In the book, Turkle uses a quote in Henry David Thoreau ‘s Walden, to structure her argument. Thoreau wrote, “I had three chairs in my house; one for solitude, two for friendship and three for society.” Turkle argues that just as Thoreau needed these symbolic chairs in his cabin near Walden Pond, we need a similar social structure to communicate effectively. But cell phones are damaging our capacity for engaged conversation, she suggests, and thus our capacity for friendship and social connection.
Turkle argues that we avoid solitude, Thoreau’s first chair, by constantly checking our cell phones, despite the fact that hat we need this solitude to truly know ourselves. With cell phones, “we turn to other people to support our sense of self,” robbing us of the self-knowledge necessary for rich conversations.

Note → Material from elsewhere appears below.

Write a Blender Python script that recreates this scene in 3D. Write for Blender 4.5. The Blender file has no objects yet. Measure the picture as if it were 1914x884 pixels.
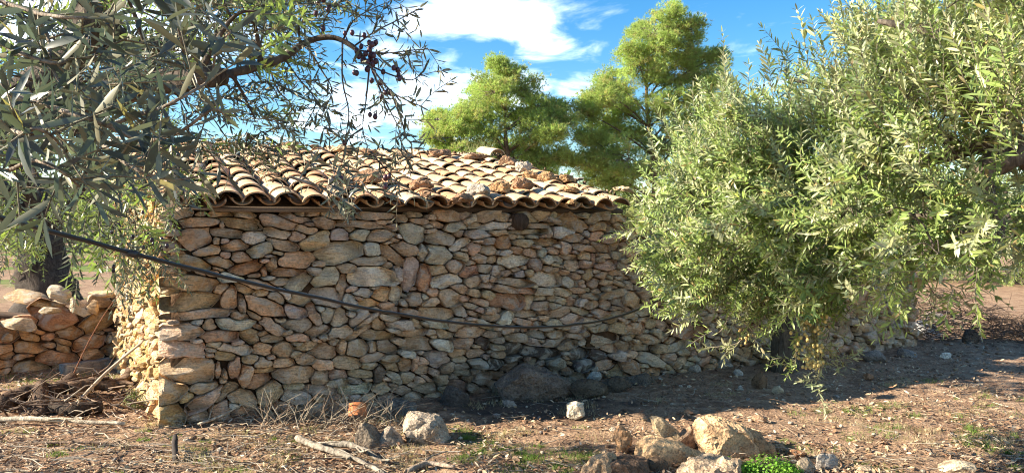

Chair two, for friendship, is threatened by our cell phones because “when our phones are around, we are vulnerable to ignoring the people we love.” Turkle writes about how groups of teens will constantly check their phones even when they are together. This, Turkle claims, results in ever more superficial conversations.
Turkle then looks to chair three, society, by examining how cell phones have changed the workplace and classroom. She writes about students checking for and sending text messages during class and offices where we text or e-mail instead of talking to our co-workers. She said in these situations we’re not as likely converse or to play with ideas.
But Turkle also explores what she calls a fourth chair, our desire to converse with the machines themselves. She writes about peoples’ interactions with Apple’s iPhone assistant Siri, and with MIT Artificial Intelligence Laboratory ‘s emotive robot Kismet, then marvels that “Even as we treat machines as if they were almost human, we develop habits that have us treating human beings as almost-machines.”
She claims that in the end, we are sacrificing conversation for connection. But this isn’t necessary. We can take steps to be less reliant on our phones. Turkle is careful to state that her argument is “not anti-technology. It’s pro-conversation.”